Le patrimoine de la société, constitué de ses actifs (mobiliers, immobiliers, trésorerie, …) et ses passifs (dettes,..) est distinct de celui de ses associés, actionnaires et dirigeants.
De même, son patrimoine continue d’exister jusqu’à sa dissolution, même si un ou plusieurs associés, actionnaires ou dirigeants cèdent leurs parts ou actions, quittent la société ou décèdent.
- Responsabilité limitée
En principe la responsabilité des associés ou actionnaires est limité aux apports de ces derniers dans les sociétés dites de capitaux à l’inverse des sociétés de personnes pour lesquelles les associés sont indéfiniment et solidairement responsables des dettes sociales.
Ainsi, si la société déclare faillite, la perte de chaque associé ou actionnaire se limite à son investissement initial à moins qu’il ait donné des garanties personnelles pour les dettes de la société. Bien que les associés ou actionnaires en soient propriétaires, un créancier ne peut pas les poursuivre pour les dettes contractées par la société.
- Avantages fiscaux
La société est imposée séparément de ses associés ou actionnaires et dans certains cas, la constitution en société peut conférer des avantages fiscaux.

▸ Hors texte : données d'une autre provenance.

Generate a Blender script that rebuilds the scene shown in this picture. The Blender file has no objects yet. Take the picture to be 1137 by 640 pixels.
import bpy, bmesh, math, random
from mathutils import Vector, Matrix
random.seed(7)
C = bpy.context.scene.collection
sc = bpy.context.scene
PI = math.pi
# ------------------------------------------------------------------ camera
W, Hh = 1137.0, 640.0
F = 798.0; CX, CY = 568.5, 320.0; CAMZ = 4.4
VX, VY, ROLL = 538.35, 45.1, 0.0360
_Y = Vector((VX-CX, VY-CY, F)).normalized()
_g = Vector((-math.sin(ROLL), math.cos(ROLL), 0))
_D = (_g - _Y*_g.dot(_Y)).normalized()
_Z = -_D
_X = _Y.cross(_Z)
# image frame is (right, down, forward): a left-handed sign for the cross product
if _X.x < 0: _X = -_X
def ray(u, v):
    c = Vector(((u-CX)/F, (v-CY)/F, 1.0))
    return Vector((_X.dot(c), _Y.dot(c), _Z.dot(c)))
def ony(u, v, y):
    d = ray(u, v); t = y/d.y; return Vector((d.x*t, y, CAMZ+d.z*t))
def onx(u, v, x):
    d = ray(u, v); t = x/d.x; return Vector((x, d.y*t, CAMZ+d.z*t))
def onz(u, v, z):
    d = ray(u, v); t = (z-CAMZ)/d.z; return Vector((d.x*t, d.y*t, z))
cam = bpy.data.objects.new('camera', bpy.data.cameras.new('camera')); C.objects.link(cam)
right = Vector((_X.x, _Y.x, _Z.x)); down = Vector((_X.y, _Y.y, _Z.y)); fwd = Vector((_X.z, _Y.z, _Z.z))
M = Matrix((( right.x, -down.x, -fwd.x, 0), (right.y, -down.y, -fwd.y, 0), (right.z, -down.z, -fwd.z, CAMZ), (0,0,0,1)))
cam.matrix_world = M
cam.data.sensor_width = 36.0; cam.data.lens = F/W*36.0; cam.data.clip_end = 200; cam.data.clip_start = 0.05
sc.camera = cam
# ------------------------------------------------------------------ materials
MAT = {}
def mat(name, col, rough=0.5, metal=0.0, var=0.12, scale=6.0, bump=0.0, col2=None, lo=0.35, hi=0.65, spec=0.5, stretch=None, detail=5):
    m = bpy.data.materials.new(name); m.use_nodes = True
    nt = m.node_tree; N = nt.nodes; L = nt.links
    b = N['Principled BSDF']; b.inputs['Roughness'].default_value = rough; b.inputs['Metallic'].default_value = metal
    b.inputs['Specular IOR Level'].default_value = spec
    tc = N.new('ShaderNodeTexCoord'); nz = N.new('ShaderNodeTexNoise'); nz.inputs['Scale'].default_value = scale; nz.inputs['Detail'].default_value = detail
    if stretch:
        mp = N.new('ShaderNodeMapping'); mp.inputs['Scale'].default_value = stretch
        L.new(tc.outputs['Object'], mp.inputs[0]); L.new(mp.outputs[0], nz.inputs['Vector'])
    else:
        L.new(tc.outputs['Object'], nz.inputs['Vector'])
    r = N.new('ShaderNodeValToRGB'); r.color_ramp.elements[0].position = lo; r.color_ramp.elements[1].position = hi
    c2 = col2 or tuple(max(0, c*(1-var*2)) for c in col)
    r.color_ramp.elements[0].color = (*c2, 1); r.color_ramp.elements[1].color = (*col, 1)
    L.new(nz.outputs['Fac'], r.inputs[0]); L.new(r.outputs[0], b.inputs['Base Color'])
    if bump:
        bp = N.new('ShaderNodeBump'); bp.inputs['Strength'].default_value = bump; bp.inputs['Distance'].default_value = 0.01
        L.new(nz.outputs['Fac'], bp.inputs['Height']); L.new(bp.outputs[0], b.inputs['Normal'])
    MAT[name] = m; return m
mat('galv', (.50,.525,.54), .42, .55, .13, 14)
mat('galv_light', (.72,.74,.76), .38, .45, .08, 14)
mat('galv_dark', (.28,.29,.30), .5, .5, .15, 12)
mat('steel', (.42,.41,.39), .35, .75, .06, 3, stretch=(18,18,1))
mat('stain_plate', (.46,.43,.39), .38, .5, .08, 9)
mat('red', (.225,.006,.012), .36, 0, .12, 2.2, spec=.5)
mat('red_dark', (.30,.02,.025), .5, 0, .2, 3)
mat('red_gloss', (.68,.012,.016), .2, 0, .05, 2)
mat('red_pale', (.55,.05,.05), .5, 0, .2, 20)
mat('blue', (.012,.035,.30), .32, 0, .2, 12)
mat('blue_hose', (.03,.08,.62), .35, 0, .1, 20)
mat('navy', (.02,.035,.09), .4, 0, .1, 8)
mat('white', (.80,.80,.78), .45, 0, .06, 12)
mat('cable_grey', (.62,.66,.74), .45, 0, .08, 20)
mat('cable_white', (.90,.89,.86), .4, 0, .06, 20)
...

- Meilleur accès aux capitaux
Il est habituellement plus facile pour les entreprises constituées en société de trouver des capitaux par voie notamment d’augmentation du capital, d’émission d’emprunt obligataire,… Ce qui n’est pas le cas de l’entreprise individuelle.
- Existence perpétuelle
Contrairement à l’entreprise individuelle ou à la société de personnes, la société de capitaux ne cesse pas d’exister au décès de son ou de ses propriétaires. Même si tous les associés, actionnaires et administrateurs décédaient, la société de capitaux continuerait d’exister, et la propriété en serait transférée aux héritiers des associés ou actionnaires. Cette garantie d’existence perpétuelle donne à l’entreprise plus de stabilité, ce qui permet une planification à long terme et l’obtention de modalités de financement plus favorables.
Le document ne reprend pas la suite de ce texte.